この記事でも「コンテンツマーケティングのスキルとは、編集力にある」と指摘している通り、編集力をおざなりにしてコンテンツ力のない記事が無目的に大量生産されているのが実情です。

この編集力をおざなりにした元凶は、米国から輸入されたコンテンツマーケティングブームに便乗したハリボテコンテンツマーケティング会社と、ゴミ記事の大量生産文化を醸成したクラウドソーシングといえるでしょう。

コンテンツマーケティング成功のカギは物語にある。

そんなWeb業界に、LINEの名プロデューサー谷口マサト氏が一石を投じてくれました。「コンテンツマーケティングの新常識」です。コンテンツマーケティングが日本に上陸した2011年頃以来、日本で初めての本当の意味でのコンテンツマーケティング本です。

MarkeZineで連載された記事のまとめということもあり、378円(Kindle版)の格安価格でボリュームも30分程度で読めてしまいますが、その中身の濃さと充実ぶりは、2000円以上する巷の「なんちゃってコンテンツマーケティング本」の百倍役に立つことでしょう。

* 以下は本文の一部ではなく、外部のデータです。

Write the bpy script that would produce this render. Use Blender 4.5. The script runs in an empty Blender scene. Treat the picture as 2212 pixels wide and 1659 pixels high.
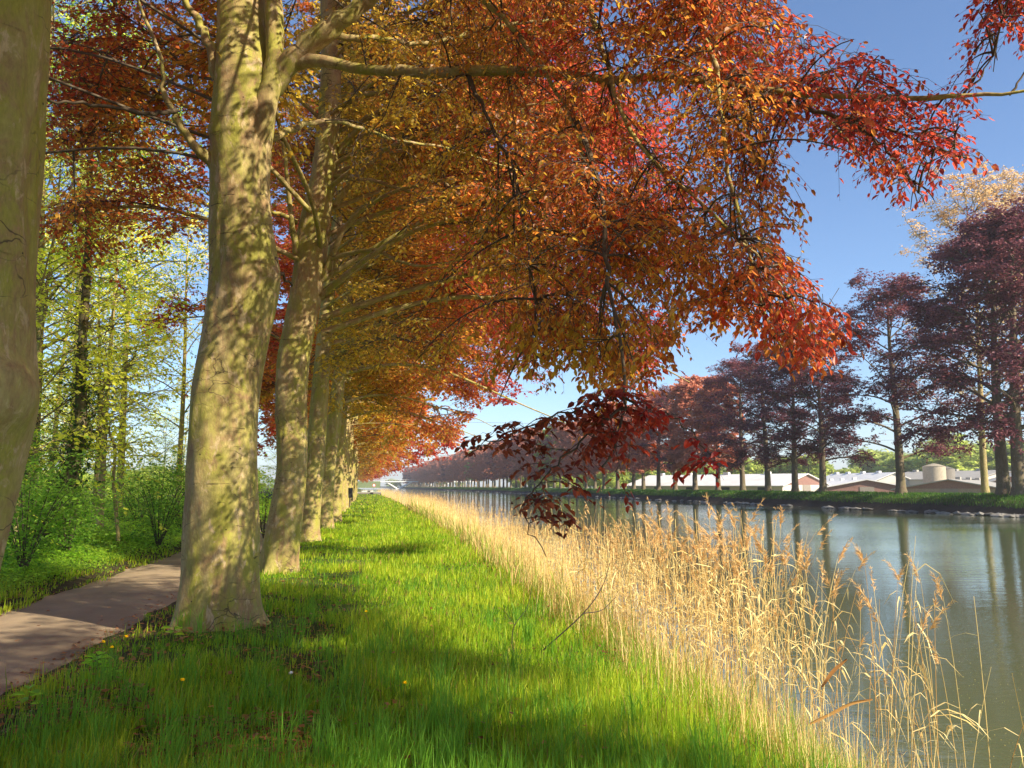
import bpy, math
import numpy as np

rng = np.random.default_rng(11)
D = bpy.data
scene = bpy.context.scene
COL = scene.collection
UP = np.array([0., 0., 1.])
R = math.radians

# ------------------------------------------------------------------ frame of the place
EYE = 1.6
FPX = 840.0
YAW = math.atan((512 - 385) / FPX)
PITCH = math.atan((486 - 384) / FPX)
FWD = np.array([math.sin(YAW) * math.cos(PITCH), math.cos(YAW) * math.cos(PITCH), math.sin(PITCH)])
RIGHT = np.array([math.cos(YAW), -math.sin(YAW), 0.])
CUP = np.cross(RIGHT, FWD)
CAM = np.array([0., 0., EYE])
KD = 1024 / 2212.0            # survey units of the photo -> picture units


def at(xd, yd, depth):
    """point in the place seen at survey position (xd, yd), 'depth' metres ahead"""
    u = (xd * KD - 512) / FPX
    v = (384 - yd * KD) / FPX
    return CAM + depth * (FWD + RIGHT * u + CUP * v)


HFW = np.array([math.sin(YAW), math.cos(YAW), 0.])


def atv(xd, yd, dp):
    """like at(), but dp is the depth of the foot of the plumb line, so equal dp stands on one upright sheet"""
    h = (dp + EYE * math.sin(PITCH)) / math.cos(PITCH)
    ray = at(xd, yd, 1.) - CAM
    return CAM + ray * (h / (ray @ HFW))


def survey(P):
    d = P - CAM
    dep = d @ FWD
    dd = np.where(np.abs(dep) < .05, .05, dep)
    x = ((d @ RIGHT) / dd * FPX + 512) / KD
    y = (384 - (d @ CUP) / dd * FPX) / KD
    return x, y, dep


def cx(y):
    """the canal bends gently left with distance"""
    y = np.maximum(np.asarray(y, float), 0)
    return -0.04 * (y - 100 * (1 - np.exp(-y / 100)))


PX = [-3000, -60, -30, -14, -9, -6.2, -5.2, -4.85, -2.88, -2.6, -1.4, 1.9, 2.5, 3.1, 3.7, 5, 10, 40, 44.5, 46.0, 46.6, 47.6, 49.3, 52, 58, 3000]
PZ = [.4, .4, .5, .42, .34, .12, .03, -.04, -.04, .03, .05, .02, -.12, -.45, -.72, -1.3, -2.2, -2.2, -1.3, -.68, -.25, .5, .86, .8, -.2, -.2]
WATER = -0.66


def gz(x, y, noise=True):
    xr = x - cx(y)
    z = np.interp(xr, PX, PZ)
    if noise:
        k = np.where((xr > -4.95) & (xr < -2.4), 0.1, 1.0)
        n = np.sin(x * 1.7 + 1.3 * np.sin(y * .9)) * np.sin(y * 1.3 + x * .6) * .025 + np.sin(x * .53 + y * .31) * .03
        z = z + n * k
        far = np.exp(-((xr + 8) / 3.) ** 2)
        z = z + far * .14 * np.sin(y * .45 + 1.) * np.sin(x * .4 + 2)
    return z


def lin(*c):
    out = []
    for v in c:
        v = v / 255.
        out.append(v / 12.92 if v <= .04045 else ((v + .055) / 1.055) ** 2.4)
    return np.array(out)


def norm(v):
    return v / np.maximum(np.linalg.norm(v, axis=-1, keepdims=True), 1e-9)


# ------------------------------------------------------------------ mesh helpers
class Part:
    """one bunch of vertices/faces with a material slot and vertex colours"""
    def __init__(s, v, f, m=0, c=None, smooth=False):
        s.v, s.f, s.m, s.smooth = np.asarray(v, float).reshape(-1, 3), np.asarray(f, int), m, smooth
        if c is None:
            c = np.ones((len(s.v), 3)) * .5
        c = np.asarray(c, float)
        if c.ndim == 1:
            c = np.tile(c, (len(s.v), 1))
        s.c = c


def build(name, parts, mats, origin=None, parent=None, link=True):
    parts = [p for p in parts if len(p.v)]
    V = np.concatenate([p.v for p in parts])
    if origin is not None:
        V = V - np.asarray(origin)
    C = np.concatenate([p.c for p in parts])
    C = np.concatenate([C, np.ones((len(C), 1))], 1)
    loops, starts, totals, mi, sm = [], [], [], [], []
    off = 0
    ls = 0
    for p in parts:
        f = p.f + off
        n, k = f.shape
        loops.append(f.ravel())
        starts.append(ls + np.arange(n) * k)
        totals.append(np.full(n, k))
        mi.append(np.full(n, p.m))
        sm.append(np.full(n, p.smooth))
        ls += n * k
        off += len(p.v)
    loops = np.concatenate(loops)
    me = D.meshes.new(name)
    me.vertices.add(len(V))
    me.vertices.foreach_set('co', V.astype(np.float32).ravel())
    me.loops.add(len(loops))
    me.loops.foreach_set('vertex_index', loops.astype(np.int32))
    st = np.concatenate(starts)
    me.polygons.add(len(st))
    me.polygons.foreach_set('loop_start', st.astype(np.int32))
    me.polygons.foreach_set('loop_total', np.concatenate(totals).astype(np.int32))
    me.polygons.foreach_set('material_index', np.concatenate(mi).astype(np.int32))
    me.polygons.foreach_set('use_smooth', np.concatenate(sm))
    a = me.color_attributes.new('col', 'FLOAT_COLOR', 'POINT')
    a.data.foreach_set('color', C.astype(np.float32).ravel())
    for m in (mats if isinstance(mats, (list, tuple)) else [mats]):
        me.materials.append(m)
    me.update(calc_edges=True)
    o = D.objects.new(name, me)
    if link:
        COL.objects.link(o)
    if parent is not None:
        o.parent = parent
    return o


def tag(o, label=None, cat=None, group=None, kind=None):
    if label: o['label'] = label
    if cat: o['category'] = cat
    if group: o['group'] = group
    if kind: o['kind'] = kind
    return o


def empty(name, loc, label, cat, group=None, rz=0):
    o = D.objects.new(name, None)
    o.location = [float(c) for c in loc]
    o.rotation_euler[2] = rz
    o.empty_display_size = .2
    COL.objects.link(o)
    return tag(o, label, cat, group)


def copy_tree(o, parent=None):
    c = o.copy()
    COL.objects.link(c)
    if parent is not None:
        c.parent = parent
    for ch in list(o.children):
        copy_tree(ch, c)
    return c


def tubes(P, Rr, n=6, m=0, c=None, smooth=True, cap=False):
    """P (N,K,3), Rr (N,K)"""
    P = np.asarray(P, float)
    Rr = np.asarray(Rr, float)
    if P.ndim == 2:
        P, Rr = P[None], Rr[None]
    N, K, _ = P.shape
    T = norm(np.gradient(P, axis=1))
    ref = np.eye(3)[np.argmin(np.abs(T).max(1) + np.array([.02, .01, 0.]), 1)]
    u = norm(np.cross(T, ref[:, None, :]))
    w = np.cross(T, u)
    a = np.arange(n) * 2 * np.pi / n
    V = P[:, :, None, :] + Rr[:, :, None, None] * (u[:, :, None, :] * np.cos(a)[None, None, :, None] + w[:, :, None, :] * np.sin(a)[None, None, :, None])
    i = np.arange(N)[:, None, None] * K * n
    j = np.arange(K - 1)[None, :, None] * n
    q = np.arange(n)[None, None, :]
    q2 = (q + 1) % n
    F = np.stack([i + j + q, i + j + q2, i + j + n + q2, i + j + n + q], -1).reshape(-1, 4)
    if c is not None and np.ndim(c) == 2 and len(c) == N:
        c = np.repeat(c, K * n, 0)
    return Part(V.reshape(-1, 3), F, m, c, smooth)


def smooth_path(pts, K):
    pts = np.asarray(pts, float)
    n = len(pts)
    if n == 2:
        t = np.linspace(0, 1, K)[:, None]
        return pts[0] * (1 - t) + pts[1] * t
    e = np.concatenate([[2 * pts[0] - pts[1]], pts, [2 * pts[-1] - pts[-2]]])
    out = []
    for s in np.linspace(0, n - 1 - 1e-6, K):
        i = int(s); t = s - i
        a, b, c_, d = e[i], e[i + 1], e[i + 2], e[i + 3]
        out.append(.5 * ((2 * b) + (-a + c_) * t + (2 * a - 5 * b + 4 * c_ - d) * t * t + (-a + 3 * b - 3 * c_ + d) * t ** 3))
    return np.array(out)


def leaf_geo(pos, d, nrm, size, wr=.62, fine=False, m=0, c=None, fold=.18):
    d = norm(d)
    s = norm(np.cross(d, nrm))
    nn = np.cross(s, d)
    L = size[:, None]
    W = L * wr
    N = len(pos)
    if fine:
        V = np.stack([pos,
                      pos + d * L * .28 - s * W * .43 + nn * W * fold,
                      pos + d * L * .68 - s * W * .40 + nn * W * fold - UP * L * .04,
                      pos + d * L - UP * L * .16,
                      pos + d * L * .68 + s * W * .40 + nn * W * fold - UP * L * .04,
                      pos + d * L * .28 + s * W * .43 + nn * W * fold], 1)
        b = np.arange(N)[:, None] * 6
        F = np.concatenate([b + np.array([[0, 1, 2, 3]]), b + np.array([[0, 3, 4, 5]])])
        k = 6
    else:
        V = np.stack([pos, pos + d * L * .45 - s * W * .5, pos + d * L, pos + d * L * .45 + s * W * .5 + nn * W * .12], 1)
        F = np.arange(N)[:, None] * 4 + np.array([[0, 1, 2, 3]])
        k = 4
    if c is not None and np.ndim(c) == 2:
        c = np.repeat(c, k, 0)
    return Part(V.reshape(-1, 3), F, m, c, False)


def boxes(specs, m=0, c=None):
    """axis boxes: list of (x0,x1,y0,y1,z0,z1)"""
    V, F = [], []
    for k, (x0, x1, y0, y1, z0, z1) in enumerate(specs):
        V += [(x0, y0, z0), (x1, y0, z0), (x1, y1, z0), (x0, y1, z0), (x0, y0, z1), (x1, y0, z1), (x1, y1, z1), (x0, y1, z1)]
        b = k * 8
        F += [[b, b + 3, b + 2, b + 1], [b + 4, b + 5, b + 6, b + 7], [b, b + 1, b + 5, b + 4], [b + 1, b + 2, b + 6, b + 5], [b + 2, b + 3, b + 7, b + 6], [b + 3, b, b + 4, b + 7]]
    return Part(V, F, m, c, False)


# ------------------------------------------------------------------ materials
def new_mat(name):
    m = D.materials.new(name)
    m.use_nodes = True
    nt = m.node_tree
    for n in list(nt.nodes):
        nt.nodes.remove(n)
    out = nt.nodes.new('ShaderNodeOutputMaterial')
    return m, nt, out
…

谷口氏は、まず最初に「コンテンツマーケティング成功のカギは物語にある」と説きます。そして、「物語」を大前提として、コンテンツマーケティングの成功への7つのプロセスを挙げています。

1. 金(そもそも制作費を生み出す仕組みが必要)

2. 時間(制作費によって5分読まれるコンテンツを作る)

3. 広告(コンテンツと商材のテーマを合わせる)

4. 感情(笑わせ泣かせて心を動かす)

5. 変化(商品の見方を変える)

6. 計測(態度変容を計り、継続受注する)

7. 発展(コンテンツを生み出し、そのメディアの影響力を発展させる)

これらはもちろん、コンテンツマーケティングの基本的な設計思想を踏まえているので、類似書にも同じようなことは書かれています。しかし、3、4、5、7について、ここまで具体的なヒントを提示してくれたコンテンツマーケティング本はありません。これがまさにコンテンツマーケティングの血肉となる「物語」の作り方なのです。

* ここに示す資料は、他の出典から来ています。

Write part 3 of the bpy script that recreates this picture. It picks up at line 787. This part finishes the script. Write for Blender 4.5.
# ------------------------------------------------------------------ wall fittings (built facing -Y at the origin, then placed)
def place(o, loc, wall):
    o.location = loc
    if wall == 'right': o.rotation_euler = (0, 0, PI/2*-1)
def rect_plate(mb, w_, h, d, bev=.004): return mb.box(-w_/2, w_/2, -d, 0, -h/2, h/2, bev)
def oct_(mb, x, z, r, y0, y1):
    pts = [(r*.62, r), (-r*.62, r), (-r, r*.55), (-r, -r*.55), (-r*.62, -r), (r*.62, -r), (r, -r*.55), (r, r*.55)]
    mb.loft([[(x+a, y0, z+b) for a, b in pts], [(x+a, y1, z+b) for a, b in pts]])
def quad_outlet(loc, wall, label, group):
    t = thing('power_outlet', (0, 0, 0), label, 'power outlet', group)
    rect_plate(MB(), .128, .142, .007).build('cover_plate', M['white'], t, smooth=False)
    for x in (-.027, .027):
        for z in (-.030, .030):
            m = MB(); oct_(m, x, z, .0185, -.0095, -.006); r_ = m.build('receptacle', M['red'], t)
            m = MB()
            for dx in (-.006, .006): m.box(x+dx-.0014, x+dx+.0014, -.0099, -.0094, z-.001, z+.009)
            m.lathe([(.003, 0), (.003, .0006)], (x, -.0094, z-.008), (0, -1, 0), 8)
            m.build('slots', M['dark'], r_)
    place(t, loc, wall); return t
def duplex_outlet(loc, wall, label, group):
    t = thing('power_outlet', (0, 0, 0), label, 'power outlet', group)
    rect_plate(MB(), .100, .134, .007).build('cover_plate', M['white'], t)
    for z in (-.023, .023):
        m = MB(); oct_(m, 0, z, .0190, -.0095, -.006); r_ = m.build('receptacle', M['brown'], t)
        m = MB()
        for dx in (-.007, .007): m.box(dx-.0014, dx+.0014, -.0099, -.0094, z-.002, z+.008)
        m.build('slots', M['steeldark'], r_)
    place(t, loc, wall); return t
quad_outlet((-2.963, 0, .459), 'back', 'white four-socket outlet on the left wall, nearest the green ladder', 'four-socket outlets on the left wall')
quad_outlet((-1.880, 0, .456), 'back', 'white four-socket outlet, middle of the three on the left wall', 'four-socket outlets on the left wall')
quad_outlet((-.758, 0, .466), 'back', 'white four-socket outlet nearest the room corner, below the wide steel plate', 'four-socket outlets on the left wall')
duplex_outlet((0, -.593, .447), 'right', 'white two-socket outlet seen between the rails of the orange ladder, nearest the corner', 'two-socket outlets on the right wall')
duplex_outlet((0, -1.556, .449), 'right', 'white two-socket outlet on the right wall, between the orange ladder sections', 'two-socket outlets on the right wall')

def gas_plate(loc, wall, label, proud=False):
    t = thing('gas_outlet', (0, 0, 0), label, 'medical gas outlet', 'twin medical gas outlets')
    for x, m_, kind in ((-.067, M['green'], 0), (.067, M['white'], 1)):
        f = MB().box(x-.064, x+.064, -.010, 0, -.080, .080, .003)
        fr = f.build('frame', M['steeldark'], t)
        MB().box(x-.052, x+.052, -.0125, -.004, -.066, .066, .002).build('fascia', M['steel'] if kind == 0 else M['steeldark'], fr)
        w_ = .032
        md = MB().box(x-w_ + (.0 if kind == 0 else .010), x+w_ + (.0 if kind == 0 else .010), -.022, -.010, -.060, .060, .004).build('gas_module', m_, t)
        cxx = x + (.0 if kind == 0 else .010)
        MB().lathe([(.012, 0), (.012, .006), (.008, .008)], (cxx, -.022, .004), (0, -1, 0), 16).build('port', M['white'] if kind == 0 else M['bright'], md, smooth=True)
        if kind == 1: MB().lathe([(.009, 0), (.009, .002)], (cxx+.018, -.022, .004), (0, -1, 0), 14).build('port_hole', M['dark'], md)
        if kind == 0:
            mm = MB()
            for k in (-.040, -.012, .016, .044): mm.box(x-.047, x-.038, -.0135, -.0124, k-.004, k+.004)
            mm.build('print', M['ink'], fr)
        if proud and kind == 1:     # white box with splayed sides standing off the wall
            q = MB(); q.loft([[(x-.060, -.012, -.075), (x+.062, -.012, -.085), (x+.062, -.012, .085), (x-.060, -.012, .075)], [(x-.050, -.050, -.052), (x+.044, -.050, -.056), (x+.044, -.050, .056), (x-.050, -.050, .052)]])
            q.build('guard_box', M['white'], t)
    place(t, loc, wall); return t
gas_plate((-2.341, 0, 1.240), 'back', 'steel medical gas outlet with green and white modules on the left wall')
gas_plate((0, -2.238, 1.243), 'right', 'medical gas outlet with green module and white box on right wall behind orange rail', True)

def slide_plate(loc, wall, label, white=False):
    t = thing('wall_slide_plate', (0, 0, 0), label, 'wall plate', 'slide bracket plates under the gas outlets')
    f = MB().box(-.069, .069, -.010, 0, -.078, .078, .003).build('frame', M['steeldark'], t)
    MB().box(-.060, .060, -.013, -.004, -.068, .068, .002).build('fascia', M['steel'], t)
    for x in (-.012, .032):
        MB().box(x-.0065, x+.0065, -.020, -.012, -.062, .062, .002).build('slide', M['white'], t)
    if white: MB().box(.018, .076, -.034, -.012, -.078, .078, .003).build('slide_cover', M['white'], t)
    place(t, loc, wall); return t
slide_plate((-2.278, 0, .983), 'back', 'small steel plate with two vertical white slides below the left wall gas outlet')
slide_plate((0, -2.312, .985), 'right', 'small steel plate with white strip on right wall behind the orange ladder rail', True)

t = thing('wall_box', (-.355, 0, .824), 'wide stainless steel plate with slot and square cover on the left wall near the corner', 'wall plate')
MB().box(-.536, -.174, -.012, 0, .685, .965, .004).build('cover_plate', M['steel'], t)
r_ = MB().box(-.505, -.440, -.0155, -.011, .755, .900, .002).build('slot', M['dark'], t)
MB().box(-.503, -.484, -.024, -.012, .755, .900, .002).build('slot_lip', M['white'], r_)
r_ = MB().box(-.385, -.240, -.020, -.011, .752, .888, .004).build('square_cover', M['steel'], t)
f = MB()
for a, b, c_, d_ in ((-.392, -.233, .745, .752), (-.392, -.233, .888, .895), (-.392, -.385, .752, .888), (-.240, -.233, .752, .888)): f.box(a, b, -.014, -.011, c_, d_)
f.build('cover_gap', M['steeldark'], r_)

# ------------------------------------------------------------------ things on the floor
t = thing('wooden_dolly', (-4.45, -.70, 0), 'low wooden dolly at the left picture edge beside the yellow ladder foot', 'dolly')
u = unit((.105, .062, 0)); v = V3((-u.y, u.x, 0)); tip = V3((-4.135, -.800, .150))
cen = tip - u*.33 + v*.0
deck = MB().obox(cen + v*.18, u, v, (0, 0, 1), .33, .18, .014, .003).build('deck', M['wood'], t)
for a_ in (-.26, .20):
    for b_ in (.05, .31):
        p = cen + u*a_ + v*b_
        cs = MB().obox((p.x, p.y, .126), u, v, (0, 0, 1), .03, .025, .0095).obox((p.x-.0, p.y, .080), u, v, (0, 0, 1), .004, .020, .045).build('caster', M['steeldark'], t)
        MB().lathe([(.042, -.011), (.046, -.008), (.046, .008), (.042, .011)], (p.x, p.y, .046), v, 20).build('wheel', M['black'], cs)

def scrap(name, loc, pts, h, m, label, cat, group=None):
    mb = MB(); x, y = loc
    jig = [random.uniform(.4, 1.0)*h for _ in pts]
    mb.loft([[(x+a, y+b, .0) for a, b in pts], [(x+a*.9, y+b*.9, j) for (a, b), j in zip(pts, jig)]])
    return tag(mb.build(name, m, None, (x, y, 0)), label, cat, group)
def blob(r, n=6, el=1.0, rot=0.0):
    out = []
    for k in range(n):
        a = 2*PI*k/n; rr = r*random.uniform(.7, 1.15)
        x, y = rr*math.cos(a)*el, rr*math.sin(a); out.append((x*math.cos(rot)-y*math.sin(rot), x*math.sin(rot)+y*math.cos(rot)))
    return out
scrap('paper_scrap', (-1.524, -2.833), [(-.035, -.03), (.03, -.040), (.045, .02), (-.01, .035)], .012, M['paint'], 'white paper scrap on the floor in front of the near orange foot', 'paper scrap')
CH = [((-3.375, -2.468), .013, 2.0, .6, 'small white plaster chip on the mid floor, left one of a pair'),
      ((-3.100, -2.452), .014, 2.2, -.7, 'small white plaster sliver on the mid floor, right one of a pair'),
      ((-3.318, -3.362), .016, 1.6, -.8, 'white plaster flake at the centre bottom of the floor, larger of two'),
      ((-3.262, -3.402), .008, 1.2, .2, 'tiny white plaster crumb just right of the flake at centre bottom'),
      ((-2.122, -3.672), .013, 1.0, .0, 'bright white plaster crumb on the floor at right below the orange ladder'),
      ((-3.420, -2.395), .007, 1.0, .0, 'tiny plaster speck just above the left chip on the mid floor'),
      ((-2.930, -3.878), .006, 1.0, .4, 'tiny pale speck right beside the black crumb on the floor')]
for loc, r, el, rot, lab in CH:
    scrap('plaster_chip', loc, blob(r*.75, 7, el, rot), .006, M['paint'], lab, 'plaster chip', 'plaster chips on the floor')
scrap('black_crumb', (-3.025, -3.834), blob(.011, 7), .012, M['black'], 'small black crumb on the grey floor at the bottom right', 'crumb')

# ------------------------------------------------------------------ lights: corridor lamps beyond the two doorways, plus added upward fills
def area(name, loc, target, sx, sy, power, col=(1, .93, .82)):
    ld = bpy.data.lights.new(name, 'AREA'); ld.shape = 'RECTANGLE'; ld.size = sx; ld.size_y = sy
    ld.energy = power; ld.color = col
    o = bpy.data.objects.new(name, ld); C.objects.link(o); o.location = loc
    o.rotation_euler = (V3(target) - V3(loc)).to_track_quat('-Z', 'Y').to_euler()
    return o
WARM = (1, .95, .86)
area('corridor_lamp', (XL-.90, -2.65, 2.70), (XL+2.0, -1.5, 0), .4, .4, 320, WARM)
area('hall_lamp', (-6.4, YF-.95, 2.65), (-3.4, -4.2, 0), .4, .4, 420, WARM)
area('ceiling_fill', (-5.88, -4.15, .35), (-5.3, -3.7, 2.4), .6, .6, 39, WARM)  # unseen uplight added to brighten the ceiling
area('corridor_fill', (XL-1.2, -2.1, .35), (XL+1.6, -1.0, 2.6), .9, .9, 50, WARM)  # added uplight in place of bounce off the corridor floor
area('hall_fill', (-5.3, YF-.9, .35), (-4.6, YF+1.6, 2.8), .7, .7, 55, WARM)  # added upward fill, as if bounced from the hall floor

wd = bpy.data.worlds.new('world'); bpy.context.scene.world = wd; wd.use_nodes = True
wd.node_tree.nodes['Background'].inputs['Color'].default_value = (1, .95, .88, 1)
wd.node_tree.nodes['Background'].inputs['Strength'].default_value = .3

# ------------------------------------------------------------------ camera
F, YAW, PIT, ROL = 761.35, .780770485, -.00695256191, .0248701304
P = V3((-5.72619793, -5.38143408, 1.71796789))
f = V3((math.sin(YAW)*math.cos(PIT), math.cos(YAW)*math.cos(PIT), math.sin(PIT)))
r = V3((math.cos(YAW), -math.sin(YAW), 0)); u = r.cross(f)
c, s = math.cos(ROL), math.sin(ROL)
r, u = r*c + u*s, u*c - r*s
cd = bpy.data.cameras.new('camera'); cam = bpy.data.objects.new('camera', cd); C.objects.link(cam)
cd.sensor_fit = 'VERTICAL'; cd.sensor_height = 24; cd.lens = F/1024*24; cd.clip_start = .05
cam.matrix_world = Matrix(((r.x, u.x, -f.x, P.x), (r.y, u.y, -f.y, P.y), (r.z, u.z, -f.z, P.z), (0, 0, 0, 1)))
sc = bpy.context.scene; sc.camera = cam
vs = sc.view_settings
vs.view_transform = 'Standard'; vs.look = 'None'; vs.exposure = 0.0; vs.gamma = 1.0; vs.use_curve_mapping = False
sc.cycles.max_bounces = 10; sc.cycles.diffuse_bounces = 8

3、4、5、7はコンテンツ自体の設計をどう考えればいいのか、後の章の「動画広告」を例に挙げながらわかりやすく説明しています。

動画広告の大きな課題と克服方法について

1. 尺とコストの関係

2. 作り手の文化の違い

3. バズと感動のトレードオフ

4. 商品にどう落とすか

5. 音をどうするか

そして、極めつけは「Webクリエイティブの4つの原理」。これはなんとなくわかっているつもりで、実際にはほとんど実行できていないことが多々あります。だから、ユーザーとのエンゲージメントを築くコンテンツができないのだと、改めて気づかされます。

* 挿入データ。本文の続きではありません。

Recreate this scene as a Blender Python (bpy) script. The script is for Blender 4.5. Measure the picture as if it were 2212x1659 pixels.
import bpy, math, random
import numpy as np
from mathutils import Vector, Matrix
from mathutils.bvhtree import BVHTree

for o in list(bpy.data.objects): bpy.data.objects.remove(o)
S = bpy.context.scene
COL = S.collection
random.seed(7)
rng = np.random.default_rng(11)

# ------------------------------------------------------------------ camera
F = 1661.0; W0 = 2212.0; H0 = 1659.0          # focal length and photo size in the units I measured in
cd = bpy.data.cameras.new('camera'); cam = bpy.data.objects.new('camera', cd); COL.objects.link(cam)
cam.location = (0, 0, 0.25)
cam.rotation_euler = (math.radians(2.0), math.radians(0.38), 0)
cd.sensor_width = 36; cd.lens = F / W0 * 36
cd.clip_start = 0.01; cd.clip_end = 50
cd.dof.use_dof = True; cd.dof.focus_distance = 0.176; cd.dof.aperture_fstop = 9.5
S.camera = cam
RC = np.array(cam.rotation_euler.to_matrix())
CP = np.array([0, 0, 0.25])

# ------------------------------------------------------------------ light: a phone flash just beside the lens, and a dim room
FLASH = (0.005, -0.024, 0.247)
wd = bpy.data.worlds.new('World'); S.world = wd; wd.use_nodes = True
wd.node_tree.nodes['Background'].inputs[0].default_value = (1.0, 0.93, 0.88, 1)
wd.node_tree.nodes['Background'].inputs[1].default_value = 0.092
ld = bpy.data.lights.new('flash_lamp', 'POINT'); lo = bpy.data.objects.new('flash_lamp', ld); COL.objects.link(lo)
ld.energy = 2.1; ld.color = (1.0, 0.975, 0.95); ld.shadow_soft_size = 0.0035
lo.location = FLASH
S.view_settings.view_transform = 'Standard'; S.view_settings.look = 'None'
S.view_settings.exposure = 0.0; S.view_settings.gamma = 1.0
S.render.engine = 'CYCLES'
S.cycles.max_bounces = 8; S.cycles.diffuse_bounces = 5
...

1. 知っているモノが、別のモノに見えるように表現する(A≠A)

2. (A≠A)で興味を持たせ、物語によって継続して見てもらう

3. 物語のメッセージによってユーザーを変え、態度変容を起こす

4. メッセージはユーザーのインサイトから考える

こんなノウハウを赤裸々に露呈してしまって大丈夫かな、と余計な心配をしてしまいますが、大丈夫です。イチローのマネをしたところで、誰もイチローにはなれません。ノウハウを知ったところで、誰も谷口氏のマネなんてできないですからね。

谷口氏のマネをして、同じようなコンテンツを作ることはできなくてもいいのです。とんちんかんなゴミコンテンツを粗製濫造しても、意味はないことがわかるだけでも、一読の価値があるでしょう。